_RECORDS TO PROCESS_
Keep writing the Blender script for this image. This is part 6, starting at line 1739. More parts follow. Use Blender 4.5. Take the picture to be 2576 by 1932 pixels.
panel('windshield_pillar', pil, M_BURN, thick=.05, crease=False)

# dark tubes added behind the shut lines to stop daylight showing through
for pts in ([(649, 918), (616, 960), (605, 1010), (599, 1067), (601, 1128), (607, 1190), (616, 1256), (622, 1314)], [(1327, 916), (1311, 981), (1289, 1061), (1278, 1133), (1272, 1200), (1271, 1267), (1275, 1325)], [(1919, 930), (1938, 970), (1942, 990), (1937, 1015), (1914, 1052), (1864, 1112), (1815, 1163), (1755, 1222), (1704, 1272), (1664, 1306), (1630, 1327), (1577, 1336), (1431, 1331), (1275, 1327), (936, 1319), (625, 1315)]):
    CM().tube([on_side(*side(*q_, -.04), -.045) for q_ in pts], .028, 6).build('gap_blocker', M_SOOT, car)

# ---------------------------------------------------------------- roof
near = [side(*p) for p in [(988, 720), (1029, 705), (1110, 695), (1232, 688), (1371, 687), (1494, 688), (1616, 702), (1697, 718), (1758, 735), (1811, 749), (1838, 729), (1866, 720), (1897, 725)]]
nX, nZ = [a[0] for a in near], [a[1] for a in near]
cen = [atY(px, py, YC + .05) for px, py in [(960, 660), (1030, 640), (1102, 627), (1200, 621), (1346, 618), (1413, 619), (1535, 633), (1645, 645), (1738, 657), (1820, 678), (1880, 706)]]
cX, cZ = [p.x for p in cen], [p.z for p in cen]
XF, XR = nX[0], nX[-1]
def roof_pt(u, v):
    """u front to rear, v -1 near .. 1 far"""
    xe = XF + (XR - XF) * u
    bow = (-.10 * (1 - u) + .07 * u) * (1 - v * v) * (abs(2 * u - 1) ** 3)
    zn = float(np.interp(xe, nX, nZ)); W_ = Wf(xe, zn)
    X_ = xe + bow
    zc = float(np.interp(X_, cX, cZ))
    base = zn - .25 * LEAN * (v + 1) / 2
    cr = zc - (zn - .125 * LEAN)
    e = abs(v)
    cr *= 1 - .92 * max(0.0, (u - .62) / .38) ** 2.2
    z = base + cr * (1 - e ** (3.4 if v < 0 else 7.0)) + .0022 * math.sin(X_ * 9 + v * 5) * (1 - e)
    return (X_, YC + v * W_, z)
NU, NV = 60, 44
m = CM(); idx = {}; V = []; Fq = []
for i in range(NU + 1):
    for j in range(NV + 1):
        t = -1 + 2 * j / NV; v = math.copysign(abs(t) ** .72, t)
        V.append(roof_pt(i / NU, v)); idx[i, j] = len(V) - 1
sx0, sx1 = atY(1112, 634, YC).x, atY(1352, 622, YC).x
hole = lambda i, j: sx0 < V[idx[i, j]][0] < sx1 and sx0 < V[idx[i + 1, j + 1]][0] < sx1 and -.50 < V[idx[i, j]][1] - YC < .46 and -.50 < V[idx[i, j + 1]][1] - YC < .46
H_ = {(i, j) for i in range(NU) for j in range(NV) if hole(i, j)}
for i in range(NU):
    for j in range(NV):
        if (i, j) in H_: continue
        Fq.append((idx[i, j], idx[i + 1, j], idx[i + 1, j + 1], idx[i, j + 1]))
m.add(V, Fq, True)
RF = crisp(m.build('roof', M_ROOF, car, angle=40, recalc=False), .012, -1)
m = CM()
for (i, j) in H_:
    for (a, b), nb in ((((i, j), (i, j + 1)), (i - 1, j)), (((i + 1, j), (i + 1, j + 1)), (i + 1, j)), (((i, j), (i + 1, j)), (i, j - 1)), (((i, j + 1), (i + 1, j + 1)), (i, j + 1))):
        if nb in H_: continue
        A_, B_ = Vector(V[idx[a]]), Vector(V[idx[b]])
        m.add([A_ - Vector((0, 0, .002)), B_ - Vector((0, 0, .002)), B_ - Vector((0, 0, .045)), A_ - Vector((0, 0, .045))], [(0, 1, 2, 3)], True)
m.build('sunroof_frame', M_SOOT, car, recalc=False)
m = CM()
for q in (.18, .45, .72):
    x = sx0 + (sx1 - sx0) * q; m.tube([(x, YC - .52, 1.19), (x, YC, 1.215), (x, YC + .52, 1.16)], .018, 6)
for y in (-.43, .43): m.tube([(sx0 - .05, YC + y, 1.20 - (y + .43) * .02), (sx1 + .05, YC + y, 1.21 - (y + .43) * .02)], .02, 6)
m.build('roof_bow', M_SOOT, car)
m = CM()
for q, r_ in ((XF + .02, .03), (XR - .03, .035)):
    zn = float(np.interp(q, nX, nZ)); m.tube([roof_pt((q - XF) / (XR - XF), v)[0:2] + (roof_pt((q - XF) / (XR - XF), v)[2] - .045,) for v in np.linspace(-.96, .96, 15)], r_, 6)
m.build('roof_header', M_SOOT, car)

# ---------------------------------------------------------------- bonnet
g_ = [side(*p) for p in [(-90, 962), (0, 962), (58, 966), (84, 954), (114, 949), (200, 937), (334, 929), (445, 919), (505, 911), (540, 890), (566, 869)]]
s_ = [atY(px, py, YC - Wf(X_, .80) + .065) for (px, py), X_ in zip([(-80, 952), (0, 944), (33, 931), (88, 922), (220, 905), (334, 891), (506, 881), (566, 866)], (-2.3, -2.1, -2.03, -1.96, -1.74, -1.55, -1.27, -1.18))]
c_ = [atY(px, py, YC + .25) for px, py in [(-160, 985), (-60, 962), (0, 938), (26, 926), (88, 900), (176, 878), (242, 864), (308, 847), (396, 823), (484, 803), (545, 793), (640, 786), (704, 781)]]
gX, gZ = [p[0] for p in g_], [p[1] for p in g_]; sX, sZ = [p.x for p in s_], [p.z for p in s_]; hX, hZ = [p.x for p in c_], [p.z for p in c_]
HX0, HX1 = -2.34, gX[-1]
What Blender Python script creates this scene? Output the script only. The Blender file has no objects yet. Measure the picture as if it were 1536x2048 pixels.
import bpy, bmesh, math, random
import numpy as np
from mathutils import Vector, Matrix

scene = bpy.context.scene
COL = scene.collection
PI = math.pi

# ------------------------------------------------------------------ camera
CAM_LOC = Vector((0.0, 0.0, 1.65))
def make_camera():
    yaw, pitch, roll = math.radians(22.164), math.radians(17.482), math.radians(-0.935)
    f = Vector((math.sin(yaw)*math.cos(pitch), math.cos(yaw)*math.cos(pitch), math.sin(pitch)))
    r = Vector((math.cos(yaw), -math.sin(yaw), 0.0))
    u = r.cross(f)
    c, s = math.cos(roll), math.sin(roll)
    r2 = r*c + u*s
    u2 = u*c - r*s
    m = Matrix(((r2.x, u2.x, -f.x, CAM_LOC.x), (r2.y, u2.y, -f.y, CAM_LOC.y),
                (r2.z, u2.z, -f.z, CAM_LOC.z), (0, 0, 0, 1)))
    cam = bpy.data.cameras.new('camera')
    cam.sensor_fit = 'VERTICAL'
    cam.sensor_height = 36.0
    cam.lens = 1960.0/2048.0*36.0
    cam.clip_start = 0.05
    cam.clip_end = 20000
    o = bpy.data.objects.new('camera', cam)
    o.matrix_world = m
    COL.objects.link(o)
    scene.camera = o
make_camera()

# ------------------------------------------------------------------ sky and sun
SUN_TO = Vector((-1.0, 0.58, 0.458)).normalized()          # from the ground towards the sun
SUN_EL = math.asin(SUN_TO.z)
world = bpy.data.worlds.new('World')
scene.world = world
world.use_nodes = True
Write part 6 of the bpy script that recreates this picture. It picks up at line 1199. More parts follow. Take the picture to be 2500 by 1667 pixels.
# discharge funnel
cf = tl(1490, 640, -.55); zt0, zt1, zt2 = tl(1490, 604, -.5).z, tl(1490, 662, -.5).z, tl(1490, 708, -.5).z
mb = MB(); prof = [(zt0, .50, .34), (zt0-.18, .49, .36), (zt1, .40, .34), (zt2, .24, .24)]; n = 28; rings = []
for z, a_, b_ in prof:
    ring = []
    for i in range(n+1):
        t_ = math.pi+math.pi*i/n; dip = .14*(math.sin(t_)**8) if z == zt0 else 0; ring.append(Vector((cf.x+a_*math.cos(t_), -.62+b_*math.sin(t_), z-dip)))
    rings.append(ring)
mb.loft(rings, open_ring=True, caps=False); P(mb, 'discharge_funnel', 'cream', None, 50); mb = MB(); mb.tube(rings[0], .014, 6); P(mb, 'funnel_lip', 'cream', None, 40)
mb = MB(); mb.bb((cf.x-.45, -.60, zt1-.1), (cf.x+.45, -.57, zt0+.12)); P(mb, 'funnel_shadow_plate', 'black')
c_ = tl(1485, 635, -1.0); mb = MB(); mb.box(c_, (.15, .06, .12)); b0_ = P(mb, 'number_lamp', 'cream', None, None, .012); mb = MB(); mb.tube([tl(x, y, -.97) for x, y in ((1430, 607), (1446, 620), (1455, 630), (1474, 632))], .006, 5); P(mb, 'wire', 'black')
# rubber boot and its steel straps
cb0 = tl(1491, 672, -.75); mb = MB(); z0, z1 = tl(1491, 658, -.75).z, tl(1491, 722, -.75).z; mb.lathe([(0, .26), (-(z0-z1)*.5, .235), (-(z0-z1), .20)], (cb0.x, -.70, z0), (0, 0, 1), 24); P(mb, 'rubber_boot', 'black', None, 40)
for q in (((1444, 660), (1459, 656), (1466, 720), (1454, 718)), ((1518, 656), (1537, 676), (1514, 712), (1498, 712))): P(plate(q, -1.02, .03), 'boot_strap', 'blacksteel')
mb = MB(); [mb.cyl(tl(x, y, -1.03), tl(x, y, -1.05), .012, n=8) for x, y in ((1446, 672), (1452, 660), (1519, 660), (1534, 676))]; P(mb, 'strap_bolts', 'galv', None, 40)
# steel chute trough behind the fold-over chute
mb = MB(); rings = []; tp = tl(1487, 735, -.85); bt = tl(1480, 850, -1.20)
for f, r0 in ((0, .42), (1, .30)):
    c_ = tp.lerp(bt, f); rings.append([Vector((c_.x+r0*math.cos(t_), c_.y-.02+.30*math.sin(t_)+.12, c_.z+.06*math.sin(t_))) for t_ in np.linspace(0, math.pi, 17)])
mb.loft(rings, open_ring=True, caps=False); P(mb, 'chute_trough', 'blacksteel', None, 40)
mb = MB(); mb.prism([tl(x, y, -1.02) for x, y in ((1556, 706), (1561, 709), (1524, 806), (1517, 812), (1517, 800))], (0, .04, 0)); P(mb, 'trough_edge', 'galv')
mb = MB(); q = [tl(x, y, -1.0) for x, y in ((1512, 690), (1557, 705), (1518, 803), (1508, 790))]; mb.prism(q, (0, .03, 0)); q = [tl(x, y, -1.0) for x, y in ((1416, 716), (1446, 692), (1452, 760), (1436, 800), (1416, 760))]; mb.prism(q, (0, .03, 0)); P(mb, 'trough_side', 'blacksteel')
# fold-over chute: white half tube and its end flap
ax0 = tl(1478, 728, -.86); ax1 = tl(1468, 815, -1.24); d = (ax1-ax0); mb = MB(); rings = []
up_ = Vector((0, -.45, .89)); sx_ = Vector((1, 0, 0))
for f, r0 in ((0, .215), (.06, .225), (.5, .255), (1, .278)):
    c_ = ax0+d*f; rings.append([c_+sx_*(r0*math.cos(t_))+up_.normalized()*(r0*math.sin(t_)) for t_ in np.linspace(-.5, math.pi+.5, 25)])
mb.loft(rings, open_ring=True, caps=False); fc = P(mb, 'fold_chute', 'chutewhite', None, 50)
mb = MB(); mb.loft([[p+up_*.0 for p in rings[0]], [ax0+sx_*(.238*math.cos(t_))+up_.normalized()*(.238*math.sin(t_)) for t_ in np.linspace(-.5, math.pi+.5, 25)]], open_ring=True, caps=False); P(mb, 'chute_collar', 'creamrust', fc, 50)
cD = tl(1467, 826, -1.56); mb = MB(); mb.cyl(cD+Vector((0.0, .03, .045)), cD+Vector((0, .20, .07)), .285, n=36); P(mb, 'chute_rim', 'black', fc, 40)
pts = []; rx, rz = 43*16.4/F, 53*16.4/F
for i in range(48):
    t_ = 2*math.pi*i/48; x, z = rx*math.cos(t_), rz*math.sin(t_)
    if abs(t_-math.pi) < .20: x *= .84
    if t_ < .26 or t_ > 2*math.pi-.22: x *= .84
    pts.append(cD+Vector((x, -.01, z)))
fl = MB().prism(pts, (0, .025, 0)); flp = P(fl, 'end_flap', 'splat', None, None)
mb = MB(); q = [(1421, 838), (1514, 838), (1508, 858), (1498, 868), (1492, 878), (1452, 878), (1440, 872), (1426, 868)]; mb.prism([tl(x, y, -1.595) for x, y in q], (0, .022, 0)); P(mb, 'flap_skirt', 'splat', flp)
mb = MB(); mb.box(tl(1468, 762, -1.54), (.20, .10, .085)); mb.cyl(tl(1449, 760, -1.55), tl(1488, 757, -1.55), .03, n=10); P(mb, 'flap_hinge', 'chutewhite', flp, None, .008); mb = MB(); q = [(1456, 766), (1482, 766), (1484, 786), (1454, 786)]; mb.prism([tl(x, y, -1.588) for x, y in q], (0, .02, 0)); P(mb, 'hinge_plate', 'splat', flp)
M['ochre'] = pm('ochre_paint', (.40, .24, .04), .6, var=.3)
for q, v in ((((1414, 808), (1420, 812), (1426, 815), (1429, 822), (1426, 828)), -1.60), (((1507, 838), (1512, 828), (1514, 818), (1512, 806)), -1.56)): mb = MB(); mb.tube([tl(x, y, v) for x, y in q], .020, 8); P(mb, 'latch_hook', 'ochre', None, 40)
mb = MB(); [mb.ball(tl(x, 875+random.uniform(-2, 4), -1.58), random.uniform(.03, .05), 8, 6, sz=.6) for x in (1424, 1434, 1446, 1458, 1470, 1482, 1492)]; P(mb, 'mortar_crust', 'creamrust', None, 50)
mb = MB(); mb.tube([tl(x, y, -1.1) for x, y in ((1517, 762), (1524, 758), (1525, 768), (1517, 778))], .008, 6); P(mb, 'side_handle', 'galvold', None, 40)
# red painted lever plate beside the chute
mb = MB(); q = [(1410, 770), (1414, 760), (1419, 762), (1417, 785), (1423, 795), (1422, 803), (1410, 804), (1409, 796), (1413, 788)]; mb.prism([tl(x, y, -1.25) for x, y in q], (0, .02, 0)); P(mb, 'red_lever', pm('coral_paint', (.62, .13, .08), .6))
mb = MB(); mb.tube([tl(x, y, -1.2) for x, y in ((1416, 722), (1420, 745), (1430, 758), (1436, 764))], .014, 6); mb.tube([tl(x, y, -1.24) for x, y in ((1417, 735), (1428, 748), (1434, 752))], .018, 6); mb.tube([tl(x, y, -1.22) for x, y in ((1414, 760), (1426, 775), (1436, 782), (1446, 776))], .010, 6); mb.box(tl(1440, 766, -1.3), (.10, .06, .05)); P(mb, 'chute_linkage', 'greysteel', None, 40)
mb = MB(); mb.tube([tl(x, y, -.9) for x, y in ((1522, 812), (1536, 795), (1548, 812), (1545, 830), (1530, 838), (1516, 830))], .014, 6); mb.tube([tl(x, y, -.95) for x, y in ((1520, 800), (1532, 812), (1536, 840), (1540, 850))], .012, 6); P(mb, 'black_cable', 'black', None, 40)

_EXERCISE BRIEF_
Please restate only the opening stretch of the records above: every line from the first through the one containing "CM().tube([on_side(*side(*q_, -.04), -.045)", exactly as written.

_WRITTEN SOLUTION_
Keep writing the Blender script for this image. This is part 6, starting at line 1739. More parts follow. Use Blender 4.5. Take the picture to be 2576 by 1932 pixels.
panel('windshield_pillar', pil, M_BURN, thick=.05, crease=False)

# dark tubes added behind the shut lines to stop daylight showing through
for pts in ([(649, 918), (616, 960), (605, 1010), (599, 1067), (601, 1128), (607, 1190), (616, 1256), (622, 1314)], [(1327, 916), (1311, 981), (1289, 1061), (1278, 1133), (1272, 1200), (1271, 1267), (1275, 1325)], [(1919, 930), (1938, 970), (1942, 990), (1937, 1015), (1914, 1052), (1864, 1112), (1815, 1163), (1755, 1222), (1704, 1272), (1664, 1306), (1630, 1327), (1577, 1336), (1431, 1331), (1275, 1327), (936, 1319), (625, 1315)]):
    CM().tube([on_side(*side(*q_, -.04), -.045) for q_ in pts], .028, 6).build('gap_blocker', M_SOOT, car)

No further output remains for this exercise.